L’archéologue cède rapidement sa place : il laissera parler directement l’homme que l’on vient de découvrir. La technologie permet en effet de matérialiser, de donner vie, au témoignage écrit que l’on a retrouvé.

Discours sur l’homme et l’humanité

La lumière, plus chaleureuse, se fait sur un homme immobile au milieu de la scène.

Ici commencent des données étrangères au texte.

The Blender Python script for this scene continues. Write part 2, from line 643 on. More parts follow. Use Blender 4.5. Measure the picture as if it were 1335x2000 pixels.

C’est le 1er avril 2099, l’humanité est à deux doigts de s’effondrer, cet homme était écrivain, il s’appelait Joël Maillard, il avait 121 ans et il se souvient…

De l’annonce, faite dans la fin des années 2010, selon laquelle un livre écrit par un algorithme se serait retrouvé en finale d’un prix littéraire ; de sa volonté, par la suite, d’acquérir une intelligence artificielle capable de prédire les événements hautement probables d’un futur plus ou moins proche ; de l’appel aux volontaires pour se faire greffer un nanoprocesseur expérimental dans le cerveau pour enrayer le déclin cognitif ; des conflits entre androïdes et humains…

Ces souvenirs emmènent les spectateurs dans un futur un peu loufoque (encore que l’histoire du livre écrit par l’algorithme est bien réelle), mais posent de véritables questions : quelle place sommes-nous en train d’accorder à ce qu’on appelle l’intelligence artificielle aujourd’hui (mais qui pourrait bien devenir nos médecins, barmans ou aides à domicile, demain) ?

Joël raconte ainsi comment des foules s’étaient soulevées contre un androïde qui avait marqué, pour la première fois, un goal lors d’une compétition internationale de football, face à un gardien humain. Et surtout, quel affront !, lorsque, plein de joie artificielle, il avait célébré ce goal par une danse de la victoire. C’est bien le propre de l’homme et non des machines que de se trémousser pour manifester son contentement après un but.

Alors faut-il ou non distinguer robots et humains ? Question insoluble. Parce que, en 2099, certains humains qui avaient décidé de suivre une psychothérapie avec un androïde accusaient leur psy d’être trop parfait : ils auraient bien aimé un peu plus de naturel, de défauts… d’humanité, en somme ! Rien n’est plus humain que l’imperfection et, pourtant, c’est précisément ce que l’on essaye de chasser à coup de technologies : on tente d’aller contre la déficience du vieillissement, de l’infirmité, contre la défaillance et l’improductivité.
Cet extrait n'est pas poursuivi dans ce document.